En su artículo Bajo las bombas, Juan Luis Cebrián reflexiona “sobre la respuesta de las democracias” a los atentados londinenses, no sin antes agradecer a Dios que ni “nuestros iluminados comentaristas de domingo” ni los “parlanchines portavoces” del PP culparan esta vez a ETA. No consta que se alegre por no haber encontrado la SER terroristas suicidas depilados en el tube ni por no haber alentado su televisión el acoso a las sedes del partido laborista.
 
La respuesta, afirma, “no puede ser, de nuevo, una guerra indiscriminada y cruel como aquella en la que se embarcó el trío de las Azores”. Dejémoslo en que la respuesta no es la guerra, porque si ha habido alguna no indiscriminada, es precisamente la de Irak. ¿Cuánto cree que le duraría a los Estados Unidos una guerra sin discriminación de objetivos? En cuanto a la crueldad, pregúntele el académico a los iraquíes de a pie cómo se las gastaba Sadam cuando en Irak no había elecciones.
 
Las respuestas a un terrorismo de “carácter internacional” tendrán que basarse en “acuerdos y decisiones de idéntico significado, lo que enfatiza la necesidad de recuperar el papel de la ONU”. Nada dice de la absoluta incapacidad de la ONU para enfrentarse a tiranos armados y agresivos decididos a llevar adelante sus planes de dominación, rearme, expansión territorial y genocidio. Por no hablar de la corrupción que ha acompañado la gestión del programa petróleo por alimentos, de la congénita corrupción de la organización.
 
No se trata de lo que Cebrián -y la izquierda española a la que ilumina y guía- prefiera. Aunque el más riguroso multilateralismo fuera deseable (que no lo es), es imposible evitar que la única superpotencia del mundo se proteja de acuerdo con su percepción del peligro una vez ha sido atacada (cruel e indiscriminadamente, esta vez sí) en su propio territorio.
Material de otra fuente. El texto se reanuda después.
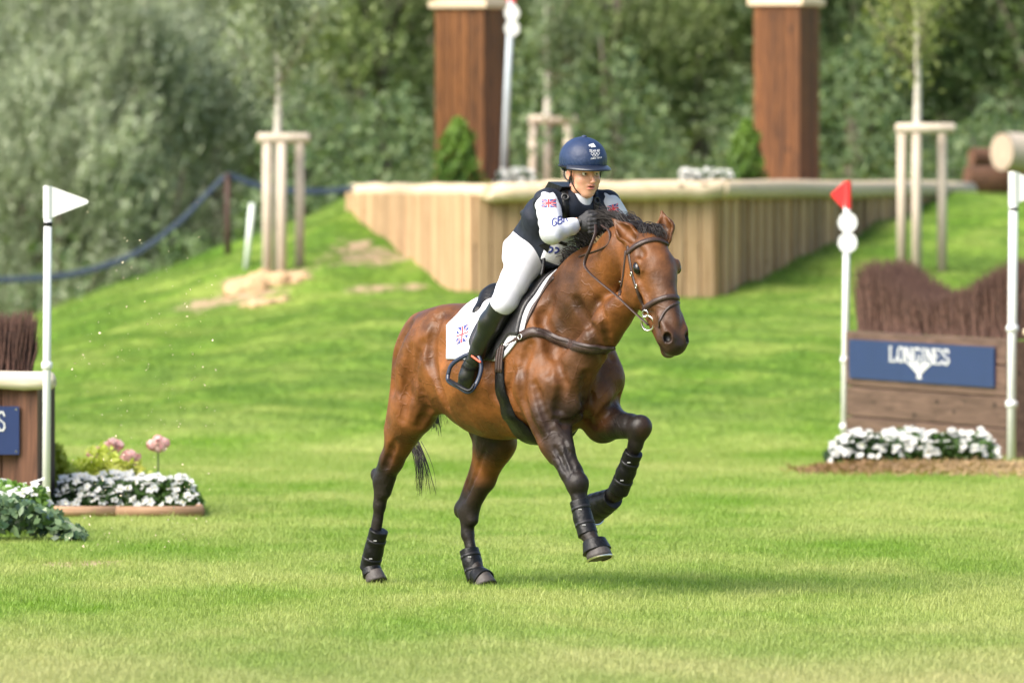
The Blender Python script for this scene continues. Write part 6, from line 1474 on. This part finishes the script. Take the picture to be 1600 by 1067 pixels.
# ---- log pile at the right
def biglog(a, b, r, label, seed, m, cut):
    t = thing('cut_log', label, 'log', tuple((a+b)/2), 0, 'logs piled at the right'); rs = np.random.RandomState(seed); mb = MB(); P = [a+(b-a)*k+V3(0, 0, rs.normal()*.01) for k in np.linspace(0, 1, 9)]; mb.tube(P, r*(1+.03*rs.normal(size=9)), 20, cap=False); lg_ = mb.build('bark', m, t, True)
    for e, dr in ((a, nrm(a-b)), (b, nrm(b-a))):
        x = nrm(np.cross(dr, V3(0, 0, 1))); y = np.cross(dr, x); mb = MB(); mb.prism([(r*.99*math.cos(g), r*.99*math.sin(g)) for g in np.linspace(0, 6.283, 21)[:-1]], e-dr*.01, x, y, dr, .02); mb.build('cut_end', cut, t)
M_cut = mat('sawn_end', (.36, .29, .21), .85, .12, 14); M_dark = wood('dark_bark', (.05, .026, .015), (.15, .075, .042), .85, 0, 6)
c = W(1566, 238, 100); biglog(c, c+V3(1.9, 1.3, 0), .22, 'thick pale log with its sawn end toward the camera, on top of the pile', 1, M_stake, M_cut)
c = W(1512, 284, 100.5); biglog(c, c+V3(2.5, .6, 0), .19, 'dark brown log at the bottom of the pile', 2, M_dark, M_dark)
c = W(1532, 248, 101.3); biglog(c-V3(.1, 0, 0), c+V3(2.5, .9, 0), .12, 'dark brown log tucked behind the pale sawn log', 3, M_dark, M_dark)
# ---- dirt mound with clods round the left young tree, clods on the bare slope
M_dirt = mat('dry_soil', (.40, .27, .15), .95, .25, 10, bump=.8, bscale=18)
def mound(px, py, rx, rz_, label, seed):
    c = ground_hit(px, py); t = SDF(); rs = np.random.RandomState(seed)
    for k in range(16):
        o = rs.normal(size=3)*np.array([rx*.5, rx*.4, 0]); q = V3(c[0]+o[0], c[1]+o[1], 0); q[2] = gz(q[0], q[1])+rz_*.15*rs.rand(); t.E(q, (rx*.26*(.6+rs.rand()), rx*.26*(.6+rs.rand()), rz_*(.5+.6*rs.rand())), .05)
    v, q = t.mesh(.02, noise=lambda P: .014*np.sin(P[..., 0]*31+2*np.sin(P[..., 2]*23))*np.sin(P[..., 1]*27+P[..., 2]*35)); o = put('dirt_mound', mesh_np('dirt_mound', v, q, M_dirt, True)); tag(o, label, 'dirt heap')
mound(395, 449, .36, .15, 'heap of loose tan soil left of the staked young tree', 1); mound(448, 440, .24, .07, 'small heap of loose soil right of the stakes of the left young tree', 2); mound(420, 475, .18, .05, 'small soil patch on the slope below the staked young tree', 3)
# ---- soil kicked up behind the horse
rs = np.random.RandomState(12); mb = MB()
for k in range(340):
    u_ = rs.rand(); px = 110+230*rs.rand()**.8; py = 870-520*u_**1.5+rs.normal()*25; px += (1-u_)*-10; d = 50.5+rs.normal()*1.2; r = .0028+.0055*rs.rand()**3
    c = W(px, py, d); 
    if c[2] < .01: continue
    a = rs.normal(size=(4, 3)); a /= np.linalg.norm(a, axis=1)[:, None]; mb.add(c+a*r*1.3, [(0, 1, 2), (0, 3, 1), (0, 2, 3), (1, 3, 2)])
tag(mb.build('flying_soil', mat('sand_grain', (.62, .52, .38), .9)), kind='stuff')
print('script', round(time.time()-T0, 1))
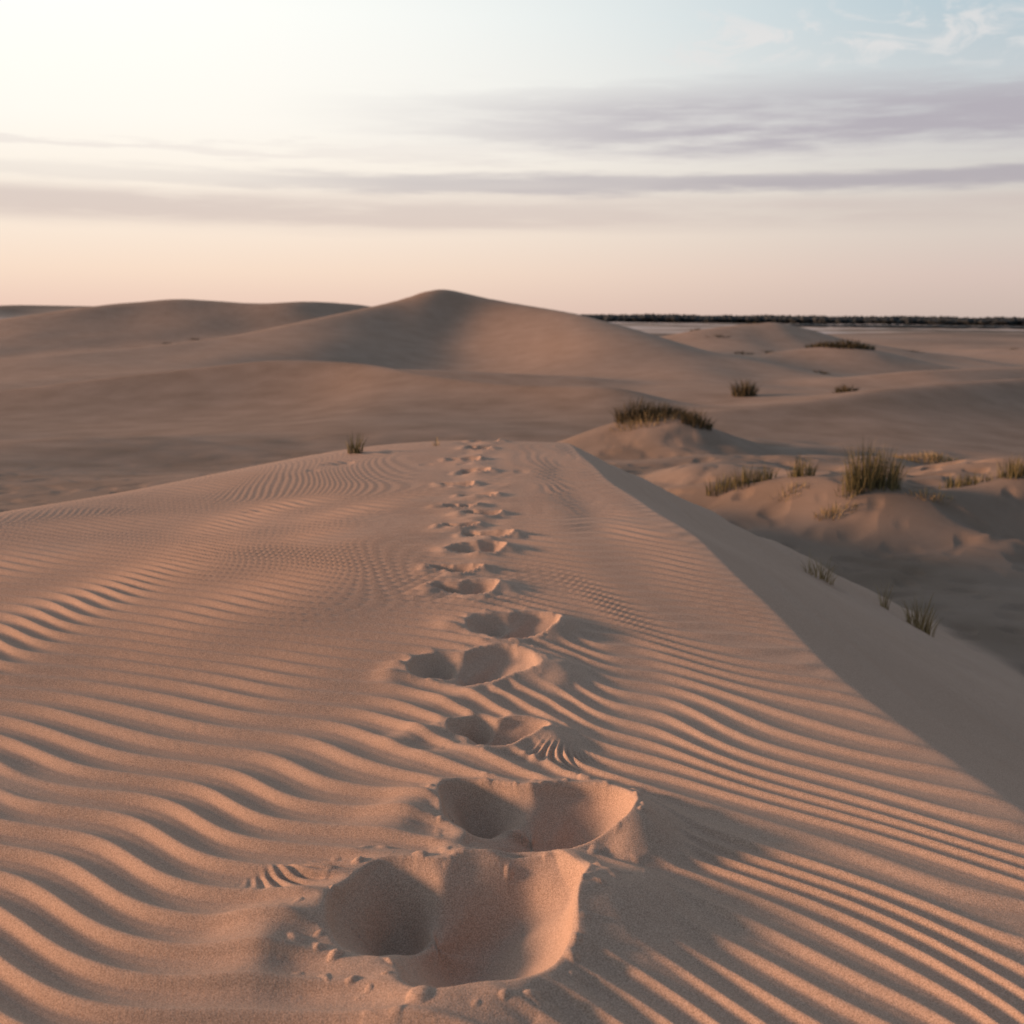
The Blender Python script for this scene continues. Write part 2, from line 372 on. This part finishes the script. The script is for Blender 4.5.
w = bpy.data.worlds.new("World"); bpy.context.scene.world = w; w.use_nodes = True
t = w.node_tree; N = t.nodes; L = t.links; N.clear()
wo = N.new("ShaderNodeOutputWorld"); bg = N.new("ShaderNodeBackground"); L.new(bg.outputs[0], wo.inputs[0])
tc = N.new("ShaderNodeTexCoord"); sx = N.new("ShaderNodeSeparateXYZ"); L.new(tc.outputs["Generated"], sx.inputs[0])
def M(op, a, b=None, c=None, clamp=False):
    n = N.new("ShaderNodeMath"); n.operation = op; n.use_clamp = clamp
    for k, v in enumerate((a, b, c)):
        if v is None: continue
        if isinstance(v, (int, float)): n.inputs[k].default_value = v
        else: L.new(v, n.inputs[k])
    return n.outputs[0]
el = M('MULTIPLY', M('ARCSINE', sx.outputs[2]), 57.2958)
az = M('MULTIPLY', M('ARCTAN2', sx.outputs[0], sx.outputs[1]), 57.2958)
def rampc(fac, stops):
    r = N.new("ShaderNodeValToRGB"); e = r.color_ramp.elements
    e[0].position = stops[0][0]; e[0].color = (*stops[0][1], 1)
    e[1].position = stops[-1][0]; e[1].color = (*stops[-1][1], 1)
    for p, c in stops[1:-1]:
        k = e.new(p); k.color = (*c, 1)
    L.new(fac, r.inputs[0]); return r.outputs[0]
def MR(v, a, b, c=0., d=1., smooth=True):
    n = N.new("ShaderNodeMapRange"); n.interpolation_type = 'SMOOTHSTEP' if smooth else 'LINEAR'
    L.new(v, n.inputs[0]); n.inputs[1].default_value = a; n.inputs[2].default_value = b
    n.inputs[3].default_value = c; n.inputs[4].default_value = d; return n.outputs[0]
def MX(f, a, b, mode='MIX'):
    x = N.new("ShaderNodeMix"); x.data_type = 'RGBA'; x.blend_type = mode
    if isinstance(f, float): x.inputs[0].default_value = f
    else: L.new(f, x.inputs[0])
    for s, v in ((6, a), (7, b)):
        if isinstance(v, tuple): x.inputs[s].default_value = (*v, 1)
        else: L.new(v, x.inputs[s])
    return x.outputs[2]
e90 = M('DIVIDE', el, 90.0, clamp=True)
d_ = 1/90
left = rampc(e90, [(0,(.82,.58,.48)),(2*d_,(.92,.71,.57)),(5*d_,(.95,.83,.71)),(9*d_,(1.0,.95,.87)),(14*d_,(1.03,1.02,.96)),(20*d_,(.92,.95,.93)),(36*d_,(.38,.44,.52)),(1,(.18,.23,.31))])
right = rampc(e90, [(0,(.58,.46,.41)),(2*d_,(.66,.52,.47)),(5*d_,(.68,.61,.55)),(9*d_,(.62,.62,.62)),(14*d_,(.45,.56,.62)),(20*d_,(.40,.51,.58)),(36*d_,(.24,.30,.39)),(1,(.18,.23,.31))])
dz = N.new("ShaderNodeVectorMath"); dz.operation = 'DOT_PRODUCT'; L.new(tc.outputs["Generated"], dz.inputs[0])
ga = math.radians(-42); dz.inputs[1].default_value = (math.sin(ga), math.cos(ga), 0)
fr_ = MR(dz.outputs["Value"], .93, .36)
sky = MX(fr_, left, right)
back = MR(dz.outputs["Value"], .3, -.7, 1.0, .6)
sk = N.new("ShaderNodeVectorMath"); sk.operation = 'SCALE'; L.new(sky, sk.inputs[0]); L.new(back, sk.inputs["Scale"])
sky = sk.outputs[0]
def wn(saz, sel, off=0., det=6, rough=.55, dist=0.):
    cv = N.new("ShaderNodeCombineXYZ"); L.new(M('MULTIPLY', az, saz), cv.inputs[0]); L.new(M('MULTIPLY', el, sel), cv.inputs[1]); cv.inputs[2].default_value = off
    n = N.new("ShaderNodeTexNoise"); n.inputs["Scale"].default_value = 1; n.inputs["Detail"].default_value = det
    n.inputs["Roughness"].default_value = rough; n.inputs["Distortion"].default_value = dist
    L.new(cv.outputs[0], n.inputs["Vector"]); return n.outputs["Fac"]
n1 = wn(.03, .35, 3.1, 3); n2 = wn(.11, 1.1, 7.7, 6, .6); n3 = wn(.26, .65, 4.7, 6, .62, 1.4)
def band(center, half, warp, nz, soft=.2):
    e2 = M('ADD', el, M('MULTIPLY', M('SUBTRACT', nz, .5), warp))
    dd = M('ABSOLUTE', M('SUBTRACT', e2, center))
    return MR(dd, half, half * soft)
b1 = M('MULTIPLY', band(5.0, 1.2, 1.8, n1), MR(n2, .28, .58, .5, .95))
sky = MX(M('MULTIPLY', b1, MR(az, -30, 20, .66, .52)), sky, (.57, .46, .44))
b2 = M('MULTIPLY', band(6.5, .75, 1.6, n2), MR(n1, .3, .55, .6, 1.0))
sky = MX(M('MULTIPLY', b2, MR(az, -22, 4, .22, .82)), sky, (.41, .37, .41))
b3 = M('MULTIPLY', band(9.4, 2.0, 3.4, n2), MR(n2, .30, .58, .45, 1.0))
sky = MX(M('MULTIPLY', b3, MR(az, -14, 14, 0.0, .85)), sky, (.42, .38, .43))
b5 = band(7.8, .4, 2.6, n2)
sky = MX(M('MULTIPLY', b5, MR(az, 5, -24, .1, .30)), sky, (.64, .56, .56))
b4 = M('MULTIPLY', MR(n3, .46, .64), M('MULTIPLY', band(12.8, 2.1, 2.0, n2), MR(az, 3, 12)))
sky = MX(M('MULTIPLY', b4, .65), sky, (.80, .76, .74))
ns = N.new("ShaderNodeTexSky"); ns.sky_type = 'NISHITA'; ns.sun_disc = False; ns.sun_elevation = SUN_EL; ns.sun_rotation = SUN_AZ
nsc = N.new("ShaderNodeVectorMath"); nsc.operation = 'SCALE'; L.new(ns.outputs[0], nsc.inputs[0]); nsc.inputs["Scale"].default_value = .006
ad = N.new("ShaderNodeVectorMath"); ad.operation = 'ADD'; L.new(sky, ad.inputs[0]); L.new(nsc.outputs[0], ad.inputs[1])
L.new(ad.outputs[0], bg.inputs[0]); bg.inputs[1].default_value = 1.0

# ------------------------------------------------------------ camera
cd = bpy.data.cameras.new("camera"); cam = bpy.data.objects.new("camera", cd); bpy.context.collection.objects.link(cam)
cd.sensor_width = 36; cd.lens = 18 / math.tan(math.radians(25)); cd.clip_start = .05; cd.clip_end = 20000
cam.matrix_world = Matrix.Translation((0, 0, 1.4)) @ Matrix.Rotation(math.radians(90 - 10.2), 4, 'X') @ Matrix.Rotation(math.radians(.45), 4, 'Z')
cd.dof.use_dof = True; cd.dof.focus_distance = 3.4; cd.dof.aperture_fstop = 4.0
sc_ = bpy.context.scene; sc_.camera = cam
sc_.view_settings.view_transform = 'Standard'; sc_.view_settings.look = 'None'; sc_.view_settings.exposure = 0
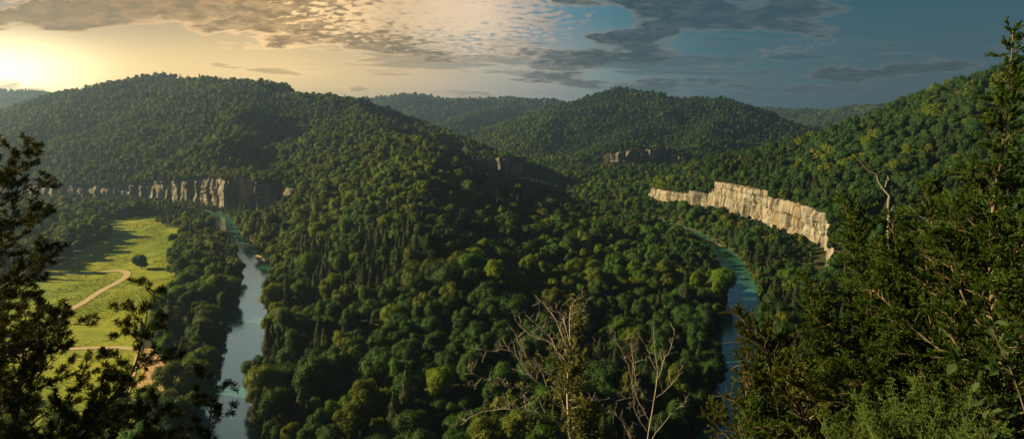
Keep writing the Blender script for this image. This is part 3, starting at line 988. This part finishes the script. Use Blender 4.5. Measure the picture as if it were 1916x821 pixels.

El deseo de evitarlo está contaminado por el prejuicio antiamericano; ahí está el titular de El País que siguió al 11-M: el mundo no estaba en vilo por lo que el islamismo estaba haciendo sino por la posible respuesta de la primera democracia del mundo.
 
El artículo es una reafirmación del mecanismo de inversión de la culpa propio de la izquierda opulenta: la batalla se ha de dar en los frentes judicial y policial (no en el militar), “pero también en el cultural, en el educativo y en el religioso. Atañe (…) a la lucha contra las desigualdades económicas y a la eliminación del exasperante y ciego egoísmo de las sociedades capitalistas”. Una nueva llamada a la autoinculpación, al desarme -en sentido moral y en sentido estricto-, ante los que nos han declarado la guerra para imponer un totalitarismo teocrático. Que al hombre fuerte de Prisa le exaspere el ciego egoísmo del capitalismo tiene miga.
 
¿Qué más pueden hacer nuestras sociedades en los “frentes” cultural o religioso que no estén haciendo ya, toda vez que ningún estado musulmán, fundamentalista o no, respeta los mínimos de reciprocidad culturales y religiosos? ¿Y qué tendrán que ver las desigualdades económicas con una red terrorista impulsada y financiada por familias y organizaciones con recursos financieros inagotables? ¿No le merece ninguna reflexión que los países más pobres del mundo no están implicados en el terrorismo internacional sino intentando sumarse a una globalización que la izquierda occidental aborrece?